Use the Principle of Mathematical Induction to show that for a sequence $d_{1}, d_{2}, d_{3}, \ldots$ defined by $d_{1}=2$ and $d_{k}=\frac{d_{k-1}}{k}$ for all $k \geq 2$,the general term is $d_{n}=\frac{2}{n!}$ for all $n \in N$.

(N/A) Let $P(n)$ be the statement $d_{n} = \frac{2}{n!}$ for $n \in N$.
Step $1$: For $n=1$,$d_{1} = \frac{2}{1!} = \frac{2}{1} = 2$. This matches the given $d_{1}=2$. So,$P(1)$ is true.

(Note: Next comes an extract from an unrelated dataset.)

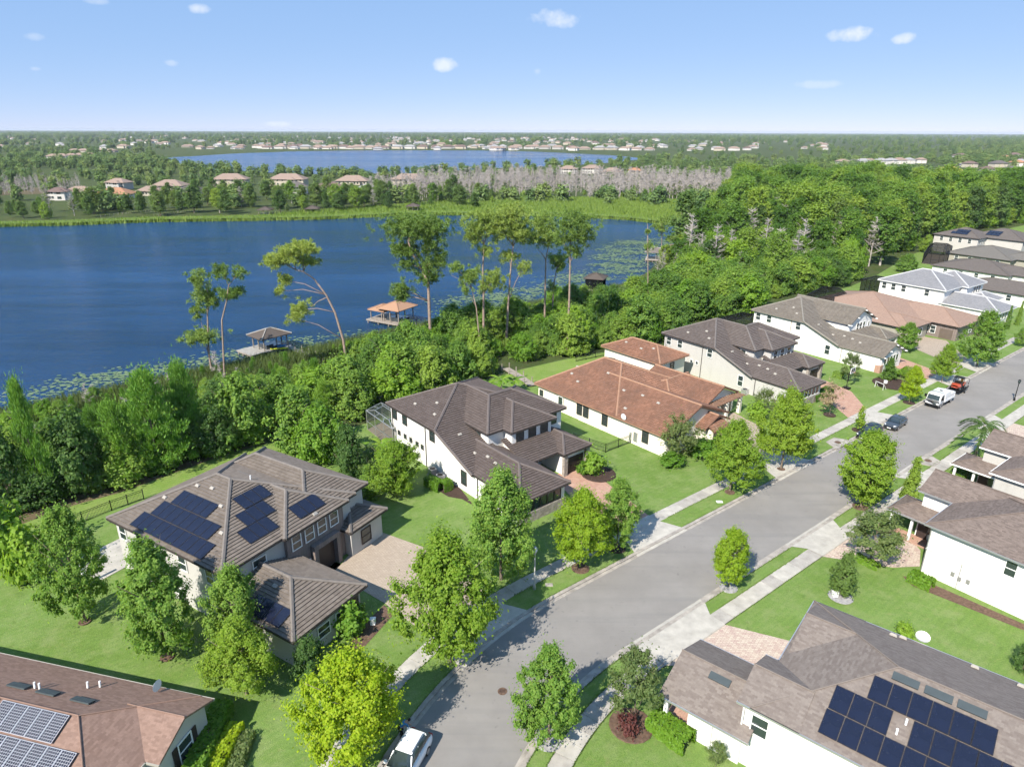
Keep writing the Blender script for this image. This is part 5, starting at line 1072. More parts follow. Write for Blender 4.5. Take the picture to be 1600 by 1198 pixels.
FAR = [(-272.73, 416.39, 11, 7.2, 2, 0.2, 1, 1, 'white two-storey house with brown roof at far left across lake', None, 1), (-275.23, 441.67, 16.4, 10.6, 1, 0.0, 0, 1, 'low tan-roofed house next to the far-left two-storey house', None, 1), (-277.9, 491.2, 14.5, 9.4, 2, -0.2, 0, 2, 'tan-roofed house behind the orange roof across the lake', None, 1), (-243.9, 425.7, 19.7, 12.8, 1, 0.0, 2, 1, 'house with bright orange roof across the lake', None, 1), (-233.43, 447.97, 14.9, 9.7, 1, 0.1, 0, 0, 'tan-roofed house right of the bright orange roof', None, 1), (-242.43, 492.85, 20.9, 13.6, 1, 0.0, 0, 0, 'long tan-roofed house behind the tan house across the lake', None, 1), (-214.18, 529.7, 24.4, 14, 2, 0.15, 0, 0, 'two-storey tan-roofed house before the second lake', None, 1), (-186.97, 449.94, 18.3, 11.9, 1, -0.1, 1, 0, 'brown-roofed house in front of the two-storey tan-roofed one', None, 1), (-170.97, 531.86, 26, 14, 2, 0.0, 0, 0, 'large tan-roofed house left of the dark brown roof across lake', None, 1), (-144.59, 461.17, 15.3, 10.0, 2, 0.2, 4, 1, 'white house with dark roof below the large tan-roofed house', None, 1), (-120.61, 457.44, 17.8, 11.5, 2, 0.3, 1, 0, 'dark brown hip-roofed house in the middle across lake', None, 1), (-125.43, 547.21, 24.2, 14, 1, 0.0, 0, 0, 'tan-roofed house with turret spot behind the dark brown roof', None, 1), (-99.4, 478.08, 12.4, 8.0, 1, -0.2, 3, 1, 'grey-roofed house between trees across the lake', None, 1), (-79.58, 536.42, 25.7, 14, 2, 0.1, 0, 0, 'broad tan-roofed house right of the grey roof across lake', None, 1), (-62.95, 490.24, 15.4, 10.0, 1, -0.15, 1, 0, 'low brown wing house right of the broad tan roof', None, 1), (54.82, 690.9, 16.4, 10.7, 2, 0.0, 0, 1, 'white-walled house left of three beyond the bare trees', None, 1), (79.54, 703.02, 18.0, 11.7, 2, 0.1, 0, 1, 'middle white-walled house of three beyond the bare trees', None, 1), (97.37, 683.31, 20.0, 13.0, 1, -0.1, 0, 0, 'tan house right of three beyond the bare trees', None, 1), (123.09, 705.81, 12.9, 8.4, 1, 0.0, 2, 0, 'house with golden roof beyond the bare trees', None, 1), (-212.34, 458.24, 12.7, 8.3, 1, 0.0, 4, 0, 'dark roofed low house half hidden by tall trees across lake', None, 1), (-542.54, 1574.02, 26, 14, 1, -0.28, 1, 1, 'pale house in the row along the second lake', 'far lakefront houses', 0), (-518.1, 1577.68, 26, 14, 2, 0.16, 0, 1, 'pale house in the row along the second lake', 'far lakefront houses', 0), (-492.33, 1581.55, 26, 14, 2, -0.18, 1, 0, 'pale house in the row along the second lake', 'far lakefront houses', 0), (-463.74, 1585.84, 26, 14, 2, 0.21, 3, 0, 'pale house in the row along the second lake', 'far lakefront houses', 0), (-437.1, 1589.83, 22.5, 14, 2, 0.12, 0, 2, 'pale house in the row along the second lake', 'far lakefront houses', 0), (-406.25, 1594.46, 26, 14, 2, 0.05, 0, 0, 'pale house in the row along the second lake', 'far lakefront houses', 0), (-380.63, 1598.3, 26, 14, 2, 0.01, 1, 1, 'pale house in the row along the second lake', 'far lakefront houses', 0), (-350.54, 1602.81, 26, 14, 2, -0.15, 0, 1, 'pale house in the row along the second lake', 'far lakefront houses', 0), (-322.41, 1607.04, 25.4, 14, 1, -0.23, 0, 1, 'pale house in the row along the second lake', 'far lakefront houses', 0), (-291.81, 1611.62, 25.0, 14, 1, -0.17, 1, 2, 'pale house in the row along the second lake', 'far lakefront houses', 0), (-261.69, 1616.14, 26, 14, 2, -0.19, 3, 0, 'pale house in the row along the second lake', 'far lakefront houses', 0), (-235.7, 1620.04, 26, 14, 2, -0.08, 3, 1, 'pale house in the row along the second lake', 'far lakefront houses', 0), (-205.98, 1624.5, 25.0, 14, 2, -0.19, 1, 0, 'pale house in the row along the second lake', 'far lakefront houses', 0), (-175.41, 1629.08, 26, 14, 1, 0.18, 1, 1, 'pale house in the row along the second lake', 'far lakefront houses', 0), (-149.82, 1632.92, 26, 14, 2, 0.18, 1, 2, 'pale house in the row along the second lake', 'far lakefront houses', 0), (-119.74, 1637.44, 26, 14, 2, -0.18, 1, 0, 'pale house in the row along the second lake', 'far lakefront houses', 0), (10.13, 1651.18, 22.6, 14, 2, 0.05, 0, 1, 'pale house in the row along the second lake', 'far lakefront houses', 0), (39.04, 1641.97, 24.9, 14, 2, 0.29, 0, 1, 'pale house in the row along the second lake', 'far lakefront houses', 0), (73.39, 1631.03, 26, 14, 2, 0.09, 0, 2, 'pale house in the row along the second lake', 'far lakefront houses', 0), (102.93, 1621.62, 26, 14, 2, -0.11, 0, 2, 'pale house in the row along the second lake', 'far lakefront houses', 0), (133.79, 1611.79, 26, 14, 2, -0.11, 1, 1, 'pale house in the row along the second lake', 'far lakefront houses', 0), (161.71, 1602.89, 26, 14, 1, 0.07, 0, 0, 'pale house in the row along the second lake', 'far lakefront houses', 0), (194.84, 1592.34, 23.4, 14, 2, 0.11, 3, 0, 'pale house in the row along the second lake', 'far lakefront houses', 0), (221.84, 1583.74, 26, 14, 2, 0.25, 3, 0, 'pale house in the row along the second lake', 'far lakefront houses', 0), (246.5, 1575.88, 24.0, 14, 1, -0.25, 1, 2, 'pale house in the row along the second lake', 'far lakefront houses', 0), (271.65, 1567.87, 24.9, 14, 1, -0.21, 0, 1, 'pale house in the row along the second lake', 'far lakefront houses', 0), (300.23, 1558.76, 22.1, 14, 1, -0.02, 0, 2, 'pale house in the row along the second lake', 'far lakefront houses', 0), (-195.07, 1940.75, 26, 14, 2, 0, 0, 0, 'long tan building behind the second lake row', None, 0), (418.86, 894.45, 14.8, 9.6, 2, 0.05, 0, 1, 'white house in the tight row beyond the right-hand wood', 'white row beyond the right-hand wood', 0), (436.37, 902.56, 12.3, 8.0, 2, 0.16, 4, 1, 'white house in the tight row beyond the right-hand wood', 'white row beyond the right-hand wood', 0), (452.59, 910.69, 16.0, 10.4, 2, -0.0, 3, 1, 'white house in the tight row beyond the right-hand wood', 'white row beyond the right-hand wood', 0), (464.54, 918.6, 14.9, 9.7, 2, 0.16, 0, 1, 'white house in the tight row beyond the right-hand wood', 'white row beyond the right-hand wood', 0), (483.6, 927.21, 15.7, 10.2, 2, 0.02, 3, 1, 'white house in the tight row beyond the right-hand wood', 'white row beyond the right-hand wood', 0), (500.97, 935.81, 14.9, 9.7, 2, 0.19, 3, 1, 'white house in the tight row beyond the right-hand wood', 'white row beyond the right-hand wood', 0), (517.43, 944.46, 16.9, 11.0, 2, 0.0, 0, 1, 'white house in the tight row beyond the right-hand wood', 'white row beyond the right-hand wood', 0), (535.17, 953.36, 13.6, 8.8, 2, -0.03, 3, 1, 'white house in the tight row beyond the right-hand wood', 'white row beyond the right-hand wood', 0), (556.87, 962.73, 12.4, 8.1, 2, -0.1, 0, 1, 'white house in the tight row beyond the right-hand wood', 'white row beyond the right-hand wood', 0), (767.04, 1101.73, 20.0, 13.0, 1, -0.47, 2, 1, 'house in the cluster at the far upper right', 'far upper-right houses', 0), (635.9, 859.28, 15.7, 10.2, 1, 0.39, 3, 1, 'house in the cluster at the far upper right', 'far upper-right houses', 0), (566.91, 877.92, 13.7, 8.9, 1, -0.01, 3, 2, 'house in the cluster at the far upper right', 'far upper-right houses', 0), (764.0, 1206.96, 19.9, 12.9, 1, 0.21, 1, 2, 'house in the cluster at the far upper right', 'far upper-right houses', 0), (554.06, 853.51, 14.0, 9.1, 2, 0.2, 1, 0, 'house in the cluster at the far upper right', 'far upper-right houses', 0), (835.25, 1178.69, 20.9, 13.6, 2, 0.07, 1, 2, 'house in the cluster at the far upper right', 'far upper-right houses', 0), (668.21, 928.72, 13.1, 8.5, 2, -0.06, 3, 2, 'house in the cluster at the far upper right', 'far upper-right houses', 0), (518.23, 766.81, 12.9, 8.4, 1, 0.04, 1, 2, 'house in the cluster at the far upper right', 'far upper-right houses', 0), (771.77, 1082.89, 15.2, 9.9, 1, 0.13, 1, 2, 'house in the cluster at the far upper right', 'far upper-right houses', 0), (817.73, 1221.65, 15.9, 10.3, 1, 0.21, 0, 2, 'house in the cluster at the far upper right', 'far upper-right houses', 0), (650.51, 1020.57, 13.2, 8.6, 1, 0.26, 3, 0, 'house in the cluster at the far upper right', 'far upper-right houses', 0), (556.09, 783.27, 11, 7.2, 1, -0.33, 4, 0, 'house in the cluster at the far upper right', 'far upper-right houses', 0), (830.09, 1182.05, 16.0, 10.4, 1, 0.42, 0, 2, 'house in the cluster at the far upper right', 'far upper-right houses', 0), (631.94, 882.84, 15.9, 10.4, 2, -0.27, 2, 1, 'house in the cluster at the far upper right', 'far upper-right houses', 0), (645.51, 892.26, 14.9, 9.7, 1, -0.49, 2, 2, 'house in the cluster at the far upper right', 'far upper-right houses', 0), (592.45, 858.96, 17.0, 11.1, 2, 0.08, 4, 0, 'house in the cluster at the far upper right', 'far upper-right houses', 0), (459.26, 738.58, 20.2, 13.2, 1, 0.0, 5, 0, 'house under construction with yellow roof boards at upper right', None, 1), (-628.38, 964.86, 15.8, 10.3, 2, 0.09, 0, 1, 'pale house in the far cluster at upper left', 'far upper-left cluster', 0), (-624.47, 978.19, 16.0, 10.4, 2, -0.08, 0, 1, 'pale house in the far cluster at upper left', 'far upper-left cluster', 0), (-620.46, 991.87, 16.2, 10.5, 2, 0.11, 0, 1, 'pale house in the far cluster at upper left', 'far upper-left cluster', 0), (-616.34, 1005.94, 16.5, 10.7, 2, -0.16, 0, 1, 'pale house in the far cluster at upper left', 'far upper-left cluster', 0), (-612.1, 1020.41, 16.7, 10.8, 2, 0.16, 0, 1, 'pale house in the far cluster at upper left', 'far upper-left cluster', 0), (-798.88, 1289.26, 18.7, 12.1, 1, 0.12, 0, 0, 'pale house in the far cluster at upper left', 'far upper-left cluster', 0), (-783.81, 1291.16, 18.7, 12.2, 1, 0.11, 0, 0, 'pale house in the far cluster at upper left', 'far upper-left cluster', 0), (-764.45, 1293.6, 18.7, 12.2, 1, -0.09, 0, 0, 'pale house in the far cluster at upper left', 'far upper-left cluster', 0), (-755.32, 1294.75, 18.8, 12.2, 1, -0.1, 0, 0, 'pale house in the far cluster at upper left', 'far upper-left cluster', 0), (-737.01, 1297.06, 18.8, 12.2, 1, -0.02, 0, 0, 'pale house in the far cluster at upper left', 'far upper-left cluster', 0)]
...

Step $2$: Assume $P(k)$ is true for some $k \in N$,i.e.,$d_{k} = \frac{2}{k!}$.
Step $3$: We need to show $P(k+1)$ is true,i.e.,$d_{k+1} = \frac{2}{(k+1)!}$.
Given $d_{k+1} = \frac{d_{k}}{k+1}$.
Substituting the assumption $d_{k} = \frac{2}{k!}$,we get:
$d_{k+1} = \frac{2/k!}{k+1} = \frac{2}{k!(k+1)} = \frac{2}{(k+1)!}$.
Thus,$P(k+1)$ is true whenever $P(k)$ is true.
Conclusion: By the Principle of Mathematical Induction,$P(n)$ is true for all $n \in N$.